Eagle Materials Inc. (NYSE:EXP) Q3 2023 Earnings Call Transcript

Michael R. Haack: Yes, Phil, it’s a great question. When I look at it in my comments, I’ll point to some things in the comment is we’re monitoring the near term very closely. As said, we have a great foundation going into this year with it. Demand has been consistently strong with it. However, we do monitor as you guys do, housing starts, everything else with it. Our concern more is around the near term than the midterm or the long term. But right now, demand is strong, and we’re going to be positioning the company that if that does change, we could react quickly to that. But right now, we are producing what we can produce for the near-term demand, and then we’ll see where the market takes us.

Philip Ng: And on that note, Michael, you guys have some of the lowest cost Wallboard facilities out there. If you guys had a pivot on the cost side, what are some of the things you can do just given your low cost profile already?

Michael R. Haack: Yes. So how we run all of our facilities, we monitor each of the facilities. We know which ones — which market it is with it. We’ve been very flexible. With Wallboard it’s not a very cost-intensive input business. We’ve been able to modulate with the demand just by ship structures and everything to be able to satisfy that and not add significant cost to the operation with it. So we watch that closely for each of the markets, each of our plants serve and then we modulate as needed. But right now, where I won’t leave you is demand has been strong. So we’re prepared for those if those happen, but we haven’t implemented those.

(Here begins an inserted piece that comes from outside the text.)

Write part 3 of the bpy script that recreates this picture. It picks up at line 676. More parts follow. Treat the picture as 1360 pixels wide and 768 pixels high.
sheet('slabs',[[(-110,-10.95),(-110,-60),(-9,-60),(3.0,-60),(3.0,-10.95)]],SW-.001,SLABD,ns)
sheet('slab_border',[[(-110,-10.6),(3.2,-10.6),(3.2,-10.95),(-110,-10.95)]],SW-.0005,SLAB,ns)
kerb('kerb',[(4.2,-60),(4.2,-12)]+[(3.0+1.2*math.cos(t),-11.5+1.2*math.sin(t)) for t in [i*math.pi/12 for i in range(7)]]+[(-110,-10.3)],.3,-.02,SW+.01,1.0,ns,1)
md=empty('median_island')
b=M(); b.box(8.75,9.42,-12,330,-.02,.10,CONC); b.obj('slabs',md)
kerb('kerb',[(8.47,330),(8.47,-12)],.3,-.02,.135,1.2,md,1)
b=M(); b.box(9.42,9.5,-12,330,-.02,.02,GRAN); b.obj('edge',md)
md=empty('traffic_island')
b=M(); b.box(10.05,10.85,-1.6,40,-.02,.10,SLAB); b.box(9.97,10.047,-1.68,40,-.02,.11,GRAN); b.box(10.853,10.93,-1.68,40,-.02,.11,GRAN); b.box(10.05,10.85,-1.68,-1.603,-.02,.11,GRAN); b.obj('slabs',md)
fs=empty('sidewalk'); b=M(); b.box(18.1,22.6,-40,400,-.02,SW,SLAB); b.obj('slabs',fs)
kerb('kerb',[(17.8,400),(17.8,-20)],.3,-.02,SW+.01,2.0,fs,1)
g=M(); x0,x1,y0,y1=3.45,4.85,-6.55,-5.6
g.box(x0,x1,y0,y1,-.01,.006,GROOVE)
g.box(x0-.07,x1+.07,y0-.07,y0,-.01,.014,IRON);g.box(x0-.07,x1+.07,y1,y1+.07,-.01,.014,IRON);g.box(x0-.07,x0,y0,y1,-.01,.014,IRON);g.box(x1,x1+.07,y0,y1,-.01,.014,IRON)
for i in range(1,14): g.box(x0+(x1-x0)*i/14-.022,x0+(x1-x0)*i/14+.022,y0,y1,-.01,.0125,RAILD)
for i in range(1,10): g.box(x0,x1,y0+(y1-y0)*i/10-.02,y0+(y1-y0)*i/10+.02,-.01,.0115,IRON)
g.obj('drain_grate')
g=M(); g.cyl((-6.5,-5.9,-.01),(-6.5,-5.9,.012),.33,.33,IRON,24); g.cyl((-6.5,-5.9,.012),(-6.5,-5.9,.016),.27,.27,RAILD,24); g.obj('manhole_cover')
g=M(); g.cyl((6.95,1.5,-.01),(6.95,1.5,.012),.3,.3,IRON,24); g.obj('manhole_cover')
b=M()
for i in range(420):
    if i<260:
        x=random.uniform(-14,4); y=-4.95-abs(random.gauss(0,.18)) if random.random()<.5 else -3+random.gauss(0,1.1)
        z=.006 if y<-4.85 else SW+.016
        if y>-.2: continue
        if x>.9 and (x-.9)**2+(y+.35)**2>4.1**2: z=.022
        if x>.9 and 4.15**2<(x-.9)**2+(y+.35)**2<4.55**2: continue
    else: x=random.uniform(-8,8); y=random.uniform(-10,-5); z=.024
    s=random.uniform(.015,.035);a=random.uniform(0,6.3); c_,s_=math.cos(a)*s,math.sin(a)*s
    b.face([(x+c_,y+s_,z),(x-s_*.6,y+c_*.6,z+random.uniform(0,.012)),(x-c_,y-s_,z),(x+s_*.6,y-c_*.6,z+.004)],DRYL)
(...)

Philip Ng: Got you. And just one last quick one for me. So Craig, on the energy front, help us think through the step-up, I guess, for calendar 2023. Because you’re hedged a bit on that gas and then solid fuel prices, I think, for Cement. I think the you have the ability to kind of hold on to prices for a full year, but I think it starts resetting fairly soon. So just give us a little color on how you’re set up currently?

Craig Kesler: Yes. So for fiscal 2024 on the cement side for solid fuels, most of our prices are effectively locked in for the year, albeit at higher prices than where we were this past year. And we have a good hedge position within — for natural gas, again, which is more within the paper and Wallboard segments. And — but we’re not overly hedged. So we are enjoying some of these lower prices and expect to continue to enjoy them at these lower levels.

Philip Ng: Any color on how hedged you are for that gas?

Craig Kesler: It’s around 30% or so as we go into fiscal 2024.

Philip Ng: Okay, great. Thank you guys. Appreciate it.

Operator: The next question comes from Tyler Brown with Raymond James. Please go ahead.

Tyler Brown: Hey, good morning guys.

Craig Kesler: Good morning.

Tyler Brown: Hey, a couple of questions on the Wallboard side, but I got to go back to the Wallboard margins. Can you just help us maybe parse a little more specifically the impact of OCC on that 400 basis points, maybe what percentage of your costs are paper and wallboard and given that OCC prices remain pretty low, and I know there’s a lag, could we see even more help as we kind of move into fiscal Q4?